• **Short problem**: Here are some records; copy every line that holds the word "script".

(Excerpt from a dataset)
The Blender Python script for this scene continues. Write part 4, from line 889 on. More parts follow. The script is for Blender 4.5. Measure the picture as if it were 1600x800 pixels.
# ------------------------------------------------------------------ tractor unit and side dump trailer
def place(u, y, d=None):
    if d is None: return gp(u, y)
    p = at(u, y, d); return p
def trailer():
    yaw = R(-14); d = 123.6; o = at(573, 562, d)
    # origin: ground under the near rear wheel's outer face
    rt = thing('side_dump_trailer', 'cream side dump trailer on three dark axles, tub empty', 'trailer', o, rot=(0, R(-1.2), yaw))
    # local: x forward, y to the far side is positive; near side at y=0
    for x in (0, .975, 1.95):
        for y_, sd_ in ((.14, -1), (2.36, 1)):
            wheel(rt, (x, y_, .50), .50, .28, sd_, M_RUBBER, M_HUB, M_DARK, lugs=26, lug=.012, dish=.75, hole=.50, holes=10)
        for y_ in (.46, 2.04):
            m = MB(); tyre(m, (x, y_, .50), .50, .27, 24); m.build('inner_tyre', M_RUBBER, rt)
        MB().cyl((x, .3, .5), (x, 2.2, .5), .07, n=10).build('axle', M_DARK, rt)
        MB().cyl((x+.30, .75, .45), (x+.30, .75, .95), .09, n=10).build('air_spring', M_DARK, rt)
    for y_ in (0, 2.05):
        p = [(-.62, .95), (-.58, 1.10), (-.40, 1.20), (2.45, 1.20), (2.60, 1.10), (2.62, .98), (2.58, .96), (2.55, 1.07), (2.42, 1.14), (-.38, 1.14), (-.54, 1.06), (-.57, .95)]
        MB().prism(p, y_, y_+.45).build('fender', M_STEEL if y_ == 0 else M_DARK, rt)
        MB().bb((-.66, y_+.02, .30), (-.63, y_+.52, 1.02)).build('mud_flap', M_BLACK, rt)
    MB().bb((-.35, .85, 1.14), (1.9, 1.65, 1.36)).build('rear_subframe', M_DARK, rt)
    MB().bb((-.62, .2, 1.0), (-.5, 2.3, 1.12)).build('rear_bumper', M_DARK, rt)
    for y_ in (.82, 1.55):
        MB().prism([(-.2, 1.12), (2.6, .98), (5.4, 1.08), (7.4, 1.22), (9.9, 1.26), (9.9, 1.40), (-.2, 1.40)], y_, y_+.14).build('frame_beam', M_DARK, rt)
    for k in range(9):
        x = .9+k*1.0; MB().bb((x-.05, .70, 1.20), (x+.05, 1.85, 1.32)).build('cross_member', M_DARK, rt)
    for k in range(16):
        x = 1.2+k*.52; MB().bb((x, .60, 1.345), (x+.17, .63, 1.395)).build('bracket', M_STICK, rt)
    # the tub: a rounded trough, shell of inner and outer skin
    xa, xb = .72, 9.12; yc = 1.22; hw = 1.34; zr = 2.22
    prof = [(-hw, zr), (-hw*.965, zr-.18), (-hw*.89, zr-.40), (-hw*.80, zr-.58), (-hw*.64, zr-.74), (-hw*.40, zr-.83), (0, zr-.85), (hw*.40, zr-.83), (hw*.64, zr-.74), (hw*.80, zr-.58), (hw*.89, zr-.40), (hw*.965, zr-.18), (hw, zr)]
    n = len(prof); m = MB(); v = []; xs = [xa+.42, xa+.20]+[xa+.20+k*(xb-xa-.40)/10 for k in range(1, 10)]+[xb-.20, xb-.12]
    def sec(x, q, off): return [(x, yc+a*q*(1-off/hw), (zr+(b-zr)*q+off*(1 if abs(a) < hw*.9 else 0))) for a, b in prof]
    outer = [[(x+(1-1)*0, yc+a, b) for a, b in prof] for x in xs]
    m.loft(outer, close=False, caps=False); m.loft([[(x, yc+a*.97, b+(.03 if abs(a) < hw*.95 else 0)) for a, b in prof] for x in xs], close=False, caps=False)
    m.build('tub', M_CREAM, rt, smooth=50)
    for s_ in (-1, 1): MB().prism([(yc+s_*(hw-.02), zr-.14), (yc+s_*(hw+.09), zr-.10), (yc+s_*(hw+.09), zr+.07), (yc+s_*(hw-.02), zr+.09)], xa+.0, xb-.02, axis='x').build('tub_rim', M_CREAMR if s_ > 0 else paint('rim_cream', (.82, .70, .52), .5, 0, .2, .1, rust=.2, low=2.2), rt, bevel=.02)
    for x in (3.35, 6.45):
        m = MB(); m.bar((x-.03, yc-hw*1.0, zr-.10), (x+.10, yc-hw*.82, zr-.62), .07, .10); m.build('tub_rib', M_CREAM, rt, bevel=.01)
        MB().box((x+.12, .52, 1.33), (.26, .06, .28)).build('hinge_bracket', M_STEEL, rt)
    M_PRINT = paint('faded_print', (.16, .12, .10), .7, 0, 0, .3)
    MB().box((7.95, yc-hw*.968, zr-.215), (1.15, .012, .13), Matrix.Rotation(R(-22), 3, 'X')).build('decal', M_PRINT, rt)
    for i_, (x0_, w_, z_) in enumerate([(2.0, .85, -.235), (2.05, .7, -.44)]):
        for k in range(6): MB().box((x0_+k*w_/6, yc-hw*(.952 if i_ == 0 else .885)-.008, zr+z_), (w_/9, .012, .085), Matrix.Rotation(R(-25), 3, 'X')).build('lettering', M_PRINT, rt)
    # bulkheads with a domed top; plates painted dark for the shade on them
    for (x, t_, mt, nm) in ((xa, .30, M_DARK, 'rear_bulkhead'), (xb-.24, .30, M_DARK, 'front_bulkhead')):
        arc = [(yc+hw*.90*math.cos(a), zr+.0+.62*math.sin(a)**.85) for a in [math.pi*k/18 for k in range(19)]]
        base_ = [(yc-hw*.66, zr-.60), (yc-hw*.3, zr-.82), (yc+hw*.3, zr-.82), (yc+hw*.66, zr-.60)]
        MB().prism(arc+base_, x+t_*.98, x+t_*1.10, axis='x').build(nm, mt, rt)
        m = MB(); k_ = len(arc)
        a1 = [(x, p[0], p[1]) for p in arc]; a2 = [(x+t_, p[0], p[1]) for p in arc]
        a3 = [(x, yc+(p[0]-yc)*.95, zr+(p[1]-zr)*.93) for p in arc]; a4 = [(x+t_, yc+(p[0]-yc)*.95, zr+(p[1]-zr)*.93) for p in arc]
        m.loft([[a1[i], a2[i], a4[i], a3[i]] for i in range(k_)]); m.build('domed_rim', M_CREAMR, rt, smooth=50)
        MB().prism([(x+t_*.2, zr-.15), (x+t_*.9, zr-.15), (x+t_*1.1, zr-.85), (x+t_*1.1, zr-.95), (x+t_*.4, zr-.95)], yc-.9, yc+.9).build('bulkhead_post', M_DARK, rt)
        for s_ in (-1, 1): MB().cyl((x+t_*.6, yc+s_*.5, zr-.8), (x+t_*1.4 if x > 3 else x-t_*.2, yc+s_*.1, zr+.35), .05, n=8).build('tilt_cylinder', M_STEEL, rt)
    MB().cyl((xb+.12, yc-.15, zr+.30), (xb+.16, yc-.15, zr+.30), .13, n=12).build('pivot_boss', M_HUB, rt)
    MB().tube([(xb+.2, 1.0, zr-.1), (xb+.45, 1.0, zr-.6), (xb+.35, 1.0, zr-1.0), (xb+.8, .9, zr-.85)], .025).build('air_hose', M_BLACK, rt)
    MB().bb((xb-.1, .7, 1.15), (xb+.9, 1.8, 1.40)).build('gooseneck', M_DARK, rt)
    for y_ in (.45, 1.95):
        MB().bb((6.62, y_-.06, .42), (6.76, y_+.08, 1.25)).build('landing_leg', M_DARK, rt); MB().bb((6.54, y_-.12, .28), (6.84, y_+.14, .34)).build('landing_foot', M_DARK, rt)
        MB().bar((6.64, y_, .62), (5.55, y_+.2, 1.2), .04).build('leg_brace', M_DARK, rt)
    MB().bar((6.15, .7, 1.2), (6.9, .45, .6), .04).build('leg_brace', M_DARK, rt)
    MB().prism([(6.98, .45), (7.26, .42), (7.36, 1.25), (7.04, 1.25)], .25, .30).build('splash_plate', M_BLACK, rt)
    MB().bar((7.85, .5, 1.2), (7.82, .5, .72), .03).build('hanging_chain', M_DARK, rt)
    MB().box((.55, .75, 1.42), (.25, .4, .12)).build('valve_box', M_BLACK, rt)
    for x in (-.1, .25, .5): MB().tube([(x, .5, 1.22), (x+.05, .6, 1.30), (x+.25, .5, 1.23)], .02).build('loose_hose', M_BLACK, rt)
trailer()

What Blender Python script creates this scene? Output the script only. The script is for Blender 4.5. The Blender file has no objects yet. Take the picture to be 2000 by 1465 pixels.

• **Answer**:
The Blender Python script for this scene continues. Write part 4, from line 889 on. More parts follow. The script is for Blender 4.5. Measure the picture as if it were 1600x800 pixels.
What Blender Python script creates this scene? Output the script only. The script is for Blender 4.5. The Blender file has no objects yet. Take the picture to be 2000 by 1465 pixels.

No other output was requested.